**Work instructions**
From the first line of the data below, copy each line up to the one containing "var xf := Transform3D.IDENTITY", and include that line too.

**Supplied material**
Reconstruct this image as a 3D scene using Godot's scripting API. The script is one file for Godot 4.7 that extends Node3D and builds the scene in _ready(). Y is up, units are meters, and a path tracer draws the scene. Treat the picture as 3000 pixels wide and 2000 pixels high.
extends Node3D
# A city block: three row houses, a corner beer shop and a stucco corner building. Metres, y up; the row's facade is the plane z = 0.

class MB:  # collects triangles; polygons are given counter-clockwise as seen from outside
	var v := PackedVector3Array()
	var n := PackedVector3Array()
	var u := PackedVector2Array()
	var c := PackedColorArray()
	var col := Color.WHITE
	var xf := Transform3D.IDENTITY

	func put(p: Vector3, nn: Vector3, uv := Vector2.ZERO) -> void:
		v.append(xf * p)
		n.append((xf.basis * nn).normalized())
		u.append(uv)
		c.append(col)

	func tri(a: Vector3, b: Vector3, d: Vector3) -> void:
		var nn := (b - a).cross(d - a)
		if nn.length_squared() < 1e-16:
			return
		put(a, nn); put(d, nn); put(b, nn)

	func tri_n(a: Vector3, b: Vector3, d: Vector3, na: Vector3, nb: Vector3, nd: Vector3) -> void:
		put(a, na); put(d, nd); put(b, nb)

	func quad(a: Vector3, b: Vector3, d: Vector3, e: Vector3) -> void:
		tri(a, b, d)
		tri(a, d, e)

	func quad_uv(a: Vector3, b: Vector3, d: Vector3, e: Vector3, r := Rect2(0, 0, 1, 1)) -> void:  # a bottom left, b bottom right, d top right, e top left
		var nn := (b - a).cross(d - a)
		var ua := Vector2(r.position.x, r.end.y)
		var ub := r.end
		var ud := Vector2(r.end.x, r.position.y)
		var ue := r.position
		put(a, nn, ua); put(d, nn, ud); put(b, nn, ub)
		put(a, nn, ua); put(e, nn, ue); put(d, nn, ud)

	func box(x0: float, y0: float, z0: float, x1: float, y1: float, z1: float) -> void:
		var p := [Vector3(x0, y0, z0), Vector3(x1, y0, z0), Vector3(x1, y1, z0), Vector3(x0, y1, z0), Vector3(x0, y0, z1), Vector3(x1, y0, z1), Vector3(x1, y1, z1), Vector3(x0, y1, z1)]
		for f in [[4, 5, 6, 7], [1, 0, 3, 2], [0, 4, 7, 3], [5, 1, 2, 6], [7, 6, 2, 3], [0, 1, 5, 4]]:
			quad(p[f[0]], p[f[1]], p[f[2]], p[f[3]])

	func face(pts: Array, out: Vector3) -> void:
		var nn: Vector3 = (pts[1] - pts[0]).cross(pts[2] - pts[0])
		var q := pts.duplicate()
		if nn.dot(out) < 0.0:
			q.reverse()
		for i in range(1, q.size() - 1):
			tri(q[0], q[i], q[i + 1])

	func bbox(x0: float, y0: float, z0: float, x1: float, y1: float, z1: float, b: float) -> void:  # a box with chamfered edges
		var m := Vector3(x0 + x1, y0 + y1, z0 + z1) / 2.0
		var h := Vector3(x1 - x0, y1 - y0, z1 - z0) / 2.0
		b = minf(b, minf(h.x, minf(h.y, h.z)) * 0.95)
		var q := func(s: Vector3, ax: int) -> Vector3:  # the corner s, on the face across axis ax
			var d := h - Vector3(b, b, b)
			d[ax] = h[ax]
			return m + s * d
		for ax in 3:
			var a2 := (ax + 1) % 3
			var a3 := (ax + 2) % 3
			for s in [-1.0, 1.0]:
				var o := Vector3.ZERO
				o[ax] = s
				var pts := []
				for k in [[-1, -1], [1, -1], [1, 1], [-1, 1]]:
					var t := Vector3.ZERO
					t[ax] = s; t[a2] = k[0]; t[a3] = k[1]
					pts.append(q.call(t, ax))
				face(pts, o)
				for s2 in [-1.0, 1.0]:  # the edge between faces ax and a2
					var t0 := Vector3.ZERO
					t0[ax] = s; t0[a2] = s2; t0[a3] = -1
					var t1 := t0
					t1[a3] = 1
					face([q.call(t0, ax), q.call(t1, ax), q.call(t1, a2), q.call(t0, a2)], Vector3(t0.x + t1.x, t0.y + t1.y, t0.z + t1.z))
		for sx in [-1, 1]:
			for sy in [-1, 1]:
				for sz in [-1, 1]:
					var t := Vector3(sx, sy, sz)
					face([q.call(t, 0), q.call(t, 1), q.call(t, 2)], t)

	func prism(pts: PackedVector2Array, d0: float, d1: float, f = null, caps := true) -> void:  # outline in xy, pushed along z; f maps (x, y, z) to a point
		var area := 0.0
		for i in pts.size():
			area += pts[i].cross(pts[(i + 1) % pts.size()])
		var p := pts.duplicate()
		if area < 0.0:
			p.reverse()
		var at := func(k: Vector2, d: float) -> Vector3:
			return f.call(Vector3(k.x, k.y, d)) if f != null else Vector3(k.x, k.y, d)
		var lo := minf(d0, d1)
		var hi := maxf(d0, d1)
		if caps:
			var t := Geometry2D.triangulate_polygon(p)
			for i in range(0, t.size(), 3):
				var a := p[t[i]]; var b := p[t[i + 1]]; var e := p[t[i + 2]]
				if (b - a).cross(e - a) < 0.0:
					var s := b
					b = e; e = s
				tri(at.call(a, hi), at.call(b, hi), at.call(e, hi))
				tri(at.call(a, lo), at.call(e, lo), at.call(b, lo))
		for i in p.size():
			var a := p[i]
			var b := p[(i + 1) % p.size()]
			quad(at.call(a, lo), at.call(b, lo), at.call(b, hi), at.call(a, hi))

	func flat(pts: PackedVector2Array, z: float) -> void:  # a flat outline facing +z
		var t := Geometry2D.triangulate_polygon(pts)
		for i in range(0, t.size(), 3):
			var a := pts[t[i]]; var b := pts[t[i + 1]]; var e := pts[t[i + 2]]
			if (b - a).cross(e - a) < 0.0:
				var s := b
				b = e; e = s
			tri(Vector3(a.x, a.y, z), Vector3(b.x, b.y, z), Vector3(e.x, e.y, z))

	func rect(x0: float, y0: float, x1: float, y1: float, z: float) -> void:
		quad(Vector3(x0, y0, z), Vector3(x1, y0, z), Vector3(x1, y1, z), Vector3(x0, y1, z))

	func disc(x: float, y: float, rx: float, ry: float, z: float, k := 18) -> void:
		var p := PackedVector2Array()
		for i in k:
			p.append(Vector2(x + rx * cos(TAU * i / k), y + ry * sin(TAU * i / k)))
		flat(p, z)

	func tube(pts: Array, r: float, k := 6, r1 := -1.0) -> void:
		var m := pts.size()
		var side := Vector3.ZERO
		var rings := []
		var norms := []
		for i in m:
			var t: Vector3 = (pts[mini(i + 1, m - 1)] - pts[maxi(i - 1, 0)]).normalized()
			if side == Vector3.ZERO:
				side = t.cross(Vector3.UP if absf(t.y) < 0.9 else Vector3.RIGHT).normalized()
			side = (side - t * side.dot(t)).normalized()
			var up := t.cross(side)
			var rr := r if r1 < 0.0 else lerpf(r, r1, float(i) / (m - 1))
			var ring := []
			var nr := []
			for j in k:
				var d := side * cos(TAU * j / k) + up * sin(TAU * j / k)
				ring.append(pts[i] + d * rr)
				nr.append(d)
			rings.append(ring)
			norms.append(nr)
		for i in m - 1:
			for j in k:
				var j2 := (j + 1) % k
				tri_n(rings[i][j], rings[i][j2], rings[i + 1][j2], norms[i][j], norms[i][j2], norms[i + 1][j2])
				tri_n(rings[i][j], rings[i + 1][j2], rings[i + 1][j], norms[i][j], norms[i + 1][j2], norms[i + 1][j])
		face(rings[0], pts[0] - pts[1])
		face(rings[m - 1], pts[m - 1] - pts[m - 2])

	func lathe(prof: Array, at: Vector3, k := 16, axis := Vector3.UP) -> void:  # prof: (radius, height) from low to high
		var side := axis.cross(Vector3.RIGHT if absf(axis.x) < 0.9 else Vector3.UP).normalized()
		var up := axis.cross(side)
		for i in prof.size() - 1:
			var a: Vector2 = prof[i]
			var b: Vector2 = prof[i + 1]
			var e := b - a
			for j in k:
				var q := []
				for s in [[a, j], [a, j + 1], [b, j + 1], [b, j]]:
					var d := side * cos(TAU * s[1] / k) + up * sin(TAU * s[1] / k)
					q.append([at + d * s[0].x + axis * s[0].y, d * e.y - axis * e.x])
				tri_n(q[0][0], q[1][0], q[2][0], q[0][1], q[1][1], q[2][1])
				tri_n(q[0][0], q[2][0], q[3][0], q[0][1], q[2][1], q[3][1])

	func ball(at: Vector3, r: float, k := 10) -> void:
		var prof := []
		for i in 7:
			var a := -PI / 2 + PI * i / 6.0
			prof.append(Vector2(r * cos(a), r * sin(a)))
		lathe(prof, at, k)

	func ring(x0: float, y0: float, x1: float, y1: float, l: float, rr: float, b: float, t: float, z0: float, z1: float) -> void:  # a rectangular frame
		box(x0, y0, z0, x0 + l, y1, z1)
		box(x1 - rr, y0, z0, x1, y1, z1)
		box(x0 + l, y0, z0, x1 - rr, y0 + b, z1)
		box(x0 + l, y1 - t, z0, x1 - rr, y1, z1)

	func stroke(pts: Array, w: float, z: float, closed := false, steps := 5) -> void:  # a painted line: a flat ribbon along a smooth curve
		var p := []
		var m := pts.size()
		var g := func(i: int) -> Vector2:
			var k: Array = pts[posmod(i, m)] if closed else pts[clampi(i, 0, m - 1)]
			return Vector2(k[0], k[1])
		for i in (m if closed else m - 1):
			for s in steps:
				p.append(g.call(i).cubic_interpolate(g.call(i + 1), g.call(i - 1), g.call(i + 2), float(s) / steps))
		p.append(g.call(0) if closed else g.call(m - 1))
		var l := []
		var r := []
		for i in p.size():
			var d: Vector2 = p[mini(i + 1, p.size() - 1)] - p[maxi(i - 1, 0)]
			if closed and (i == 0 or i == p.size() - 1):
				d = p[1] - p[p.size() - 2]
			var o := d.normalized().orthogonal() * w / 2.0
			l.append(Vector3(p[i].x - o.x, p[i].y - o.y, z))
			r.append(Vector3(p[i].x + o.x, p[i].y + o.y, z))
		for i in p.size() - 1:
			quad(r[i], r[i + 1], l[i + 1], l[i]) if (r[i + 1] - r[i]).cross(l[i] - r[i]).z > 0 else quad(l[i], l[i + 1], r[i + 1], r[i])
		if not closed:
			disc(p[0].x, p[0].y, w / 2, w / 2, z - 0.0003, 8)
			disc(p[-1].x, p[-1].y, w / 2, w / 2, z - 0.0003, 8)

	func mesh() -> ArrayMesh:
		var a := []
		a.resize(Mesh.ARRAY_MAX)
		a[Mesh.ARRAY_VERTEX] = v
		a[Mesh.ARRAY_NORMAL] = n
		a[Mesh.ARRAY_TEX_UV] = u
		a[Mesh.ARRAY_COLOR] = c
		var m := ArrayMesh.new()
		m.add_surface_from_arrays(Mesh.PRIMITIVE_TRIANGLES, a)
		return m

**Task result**
Reconstruct this image as a 3D scene using Godot's scripting API. The script is one file for Godot 4.7 that extends Node3D and builds the scene in _ready(). Y is up, units are meters, and a path tracer draws the scene. Treat the picture as 3000 pixels wide and 2000 pixels high.
extends Node3D
# A city block: three row houses, a corner beer shop and a stucco corner building. Metres, y up; the row's facade is the plane z = 0.

class MB:  # collects triangles; polygons are given counter-clockwise as seen from outside
	var v := PackedVector3Array()
	var n := PackedVector3Array()
	var u := PackedVector2Array()
	var c := PackedColorArray()
	var col := Color.WHITE
	var xf := Transform3D.IDENTITY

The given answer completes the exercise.